EXERCISE REQUIREMENTS:
Skip the pictures, please, and write out exactly the lines from the opening of the data through the line containing "PI = math.pi".

PROVIDED DATA:
┌──
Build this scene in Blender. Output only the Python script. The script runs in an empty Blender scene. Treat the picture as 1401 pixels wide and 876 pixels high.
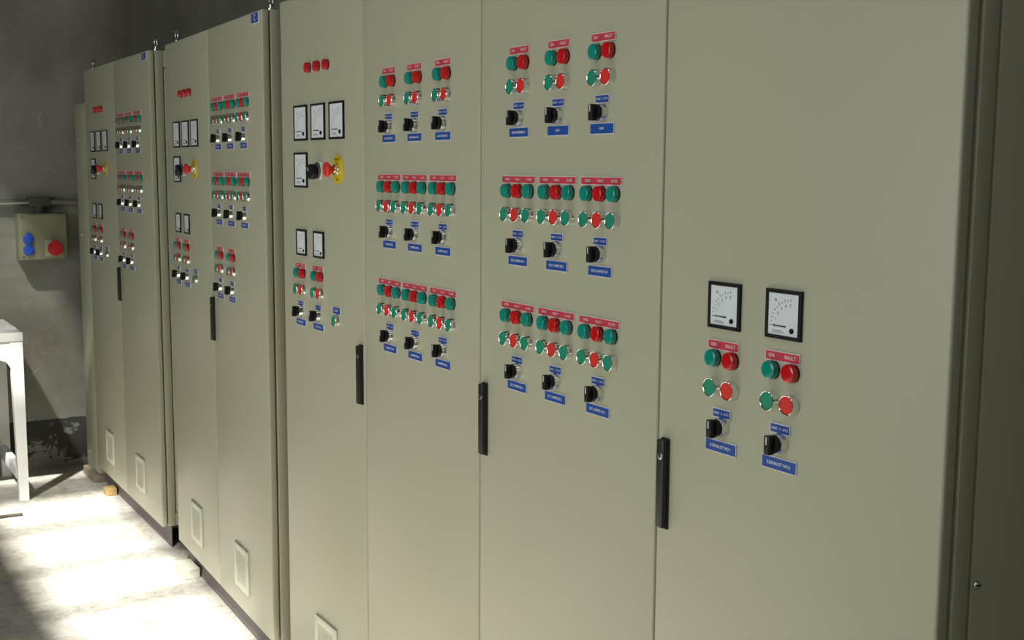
import bpy, bmesh, math, random
from mathutils import Vector, Matrix

random.seed(7)
SC = bpy.context.scene
COL = SC.collection
PI = math.pi

# ------------------------------------------------------------------ helpers
def srgb(r, g, b):
    def f(c):
        c /= 255.0
        return c / 12.92 if c <= 0.04045 else ((c + 0.055) / 1.055) ** 2.4
    return (f(r), f(g), f(b), 1.0)

def material(name, color, rough=0.5, metal=0.0, spec=0.5, coat=0.0, bump=0.0, bump_scale=400.0, vary=0.0, vary_scale=3.0):
    m = bpy.data.materials.new(name); m.use_nodes = True
    nt = m.node_tree; b = nt.nodes['Principled BSDF']
    b.inputs['Base Color'].default_value = color
    b.inputs['Roughness'].default_value = rough
    b.inputs['Metallic'].default_value = metal
    b.inputs['Specular IOR Level'].default_value = spec
    b.inputs['Coat Weight'].default_value = coat
    tc = nt.nodes.new('ShaderNodeTexCoord')
    if bump:
        n = nt.nodes.new('ShaderNodeTexNoise'); n.inputs['Scale'].default_value = bump_scale
        n.inputs['Detail'].default_value = 2
        bp = nt.nodes.new('ShaderNodeBump'); bp.inputs['Strength'].default_value = bump
        bp.inputs['Distance'].default_value = 0.001
        nt.links.new(tc.outputs['Object'], n.inputs['Vector'])
        nt.links.new(n.outputs['Fac'], bp.inputs['Height'])
        nt.links.new(bp.outputs['Normal'], b.inputs['Normal'])
    if vary:
        n = nt.nodes.new('ShaderNodeTexNoise'); n.inputs['Scale'].default_value = vary_scale
        n.inputs['Detail'].default_value = 4
        mr = nt.nodes.new('ShaderNodeMapRange')
        mr.inputs['From Min'].default_value = 0.3; mr.inputs['From Max'].default_value = 0.7
        mr.inputs['To Min'].default_value = 1.0 - vary; mr.inputs['To Max'].default_value = 1.0 + vary * 0.5
        mx = nt.nodes.new('ShaderNodeMix'); mx.data_type = 'RGBA'; mx.blend_type = 'MULTIPLY'
        mx.inputs['Factor'].default_value = 1.0; mx.inputs['A'].default_value = color
        nt.links.new(tc.outputs['Object'], n.inputs['Vector'])
        nt.links.new(n.outputs['Fac'], mr.inputs['Value'])
        nt.links.new(mr.outputs['Result'], mx.inputs['B'])
        nt.links.new(mx.outputs['Result'], b.inputs['Base Color'])
    return m

class MB:
    """collects geometry in one bmesh"""
    def __init__(self):
        self.bm = bmesh.new(); self.mats = []
    def mi(self, m):
        if m not in self.mats: self.mats.append(m)
        return self.mats.index(m)
    def box(self, x0, x1, y0, y1, z0, z1, m, bevel=0.0, seg=2, edges=None):
        i = self.mi(m)
        r = bmesh.ops.create_cube(self.bm, size=1.0)
        vs = r['verts']
        for v in vs:
            v.co = Vector(((x0 + x1) / 2 + v.co.x * (x1 - x0), (y0 + y1) / 2 + v.co.y * (y1 - y0), (z0 + z1) / 2 + v.co.z * (z1 - z0)))
        fs = set(f for v in vs for f in v.link_faces)
        for f in fs: f.material_index = i
        if bevel:
            es = list(set(e for v in vs for e in v.link_edges))
            if edges: es = [e for e in es if edges(e)]
            r = bmesh.ops.bevel(self.bm, geom=es, offset=bevel, segments=seg, profile=0.5, affect='EDGES')
            for f in r['faces']: f.material_index = i
    def lathe(self, prof, seg=24, cx=0.0, cz=0.0, axis='Y', cap=True):
        """prof: list of (radius, depth, material); revolved about an axis that points out of the panel (-Y)"""
        rings = []
        for r, d, m in prof:
            if r < 1e-6:
                rings.append([self.bm.verts.new((cx, -d, cz))])
            else:
                rings.append([self.bm.verts.new((cx + r * math.cos(2 * PI * k / seg), -d, cz + r * math.sin(2 * PI * k / seg))) for k in range(seg)])
        for a in range(len(rings) - 1):
            A, B = rings[a], rings[a + 1]; i = self.mi(prof[a + 1][2])
            for k in range(seg):
                k2 = (k + 1) % seg
                if len(A) == 1: vs = (A[0], B[k2], B[k])
                elif len(B) == 1: vs = (A[k], A[k2], B[0])
                else: vs = (A[k], A[k2], B[k2], B[k])
                f = self.bm.faces.new(vs); f.material_index = i
    def prism(self, pts, y0, y1, m, flip=False):
        """polygon in the XZ plane extruded from y0 to y1"""
        i = self.mi(m)
        a = [self.bm.verts.new((p[0], y0, p[1])) for p in pts]
        b = [self.bm.verts.new((p[0], y1, p[1])) for p in pts]
        n = len(pts)
        fs = [self.bm.faces.new(a), self.bm.faces.new(b[::-1])]
        for k in range(n): fs.append(self.bm.faces.new((a[k], b[k], b[(k + 1) % n], a[(k + 1) % n])))
        for f in fs: f.material_index = i
    def tube(self, pts, r, m, seg=12, closed=False):
        i = self.mi(m); P = [Vector(p) for p in pts]; n = len(P); rings = []
        for k in range(n):
            if closed: t = (P[(k + 1) % n] - P[k - 1])
            else: t = P[min(k + 1, n - 1)] - P[max(k - 1, 0)]
            t.normalize()
            up = Vector((0, 0, 1)) if abs(t.z) < 0.9 else Vector((0, 1, 0))
            if closed: up = Vector((0, 1, 0)) if abs(t.y) < .9 else Vector((1, 0, 0))
            s = t.cross(up).normalized(); u = s.cross(t)
            rings.append([self.bm.verts.new(P[k] + r * (math.cos(2 * PI * j / seg) * s + math.sin(2 * PI * j / seg) * u)) for j in range(seg)])
        for k in range(n if closed else n - 1):
            A, B = rings[k], rings[(k + 1) % n]
            for j in range(seg):
                f = self.bm.faces.new((A[j], A[(j + 1) % seg], B[(j + 1) % seg], B[j])); f.material_index = i
        if not closed:
            for R in (rings[0], rings[-1]):
                f = self.bm.faces.new(R); f.material_index = i
    def add_mesh(self, me, m, mat):
        i = self.mi(m); n0 = len(self.bm.verts); f0 = len(self.bm.faces)
        self.bm.from_mesh(me)
        self.bm.verts.ensure_lookup_table(); self.bm.faces.ensure_lookup_table()
        for v in self.bm.verts[n0:]: v.co = mat @ v.co
        for f in self.bm.faces[f0:]: f.material_index = i
    def mesh(self, name, smooth=35):
        bmesh.ops.recalc_face_normals(self.bm, faces=self.bm.faces)
        me = bpy.data.meshes.new(name); self.bm.to_mesh(me); self.bm.free()
        for m in self.mats: me.materials.append(m)
        if smooth:
            for p in me.polygons: p.use_smooth = p.area < .008
            me.set_sharp_from_angle(angle=math.radians(smooth))
        return me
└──
RESULT OF THIS TASK:
Build this scene in Blender. Output only the Python script. The script runs in an empty Blender scene. Treat the picture as 1401 pixels wide and 876 pixels high.
import bpy, bmesh, math, random
from mathutils import Vector, Matrix

random.seed(7)
SC = bpy.context.scene
COL = SC.collection
PI = math.pi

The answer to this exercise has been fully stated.